The odds of Donald Trump becoming just the third president in U.S. history to be impeached have soared following news Friday that Michael Flynn has pleaded guilty to lying to the FBI and is cooperating with Special Counsel Robert Mueller’s investigation.

In Flynn’s plea, he is reported to have said that Trump transition officials directed his contacts with the Russians, bringing the president closer to Mueller’s crosshairs than ever before.

On the real-money politics prediction market, PredictIt, the price of Trump being impeached shot up eight cents following Friday’s news. It now stands at 41 cents, edging closer to a 50-50 chance that the House of Representatives will vote to impeach Trump before the end of his first term in office. The highest the price has ever been at the close of a day is 39 cents.

U.S. betting markets provided further bad news for Trump. The odds on Trump being president by the end of 2018 sunk by the same eight-cent margin, to 63 cents.

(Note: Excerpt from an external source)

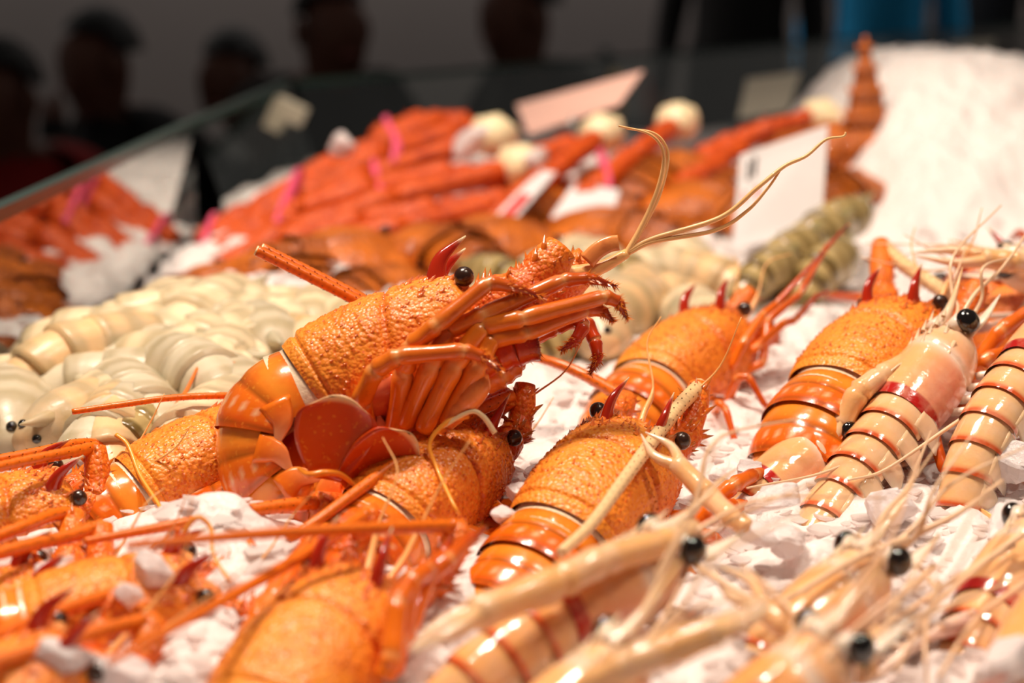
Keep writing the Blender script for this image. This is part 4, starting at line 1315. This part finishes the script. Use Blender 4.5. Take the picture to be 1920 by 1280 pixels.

Other oddsmakers reacted similarly to the biggest development so far in Mueller’s six-month-old probe into Russian interference in the 2016 election and possible collusion with the Trump campaign. British betting firm Ladbrokes cut its odds on Trump being replaced as president by the end of 2018 to 7/4 from 9/4. That equates to a 36 percent probability that Trump will be gone from the Oval Office by the time 2019 rolls around.

He is also rated at even, a 50-50 chance, to leave office due to impeachment or resignation before the end of his first four-year term.

No president has ever been removed from office through impeachment, Bill Clinton and Andrew Johnson were both impeached by the House of Representatives but were acquitted in the Senate. Richard Nixon might well have become the first president to suffer that ignominious fate but resigned before the fallout from Watergate could get that far.

Not only could Flynn’s cooperation with Mueller’s team imperil Trump over the investigation that he colluded with Russia, it could bring him into greater legal jeopardy over an obstruction of justice charge. James Comey testified before Congress earlier this year that Trump directed him to drop the investigation into Flynn, the former national security adviser, before the president fired him as FBI director.

Even before the latest revelations, multiple articles of impeachment have been filed in the House, and Texas Democrat Al Green said Thursday that he would force a vote on removing Trump next week.

Still, there are no signs Republicans are willing to initiate impeachment proceedings, and even leading Democrats have thus far urged against talking up impeachment ahead of the 2018 midterm elections.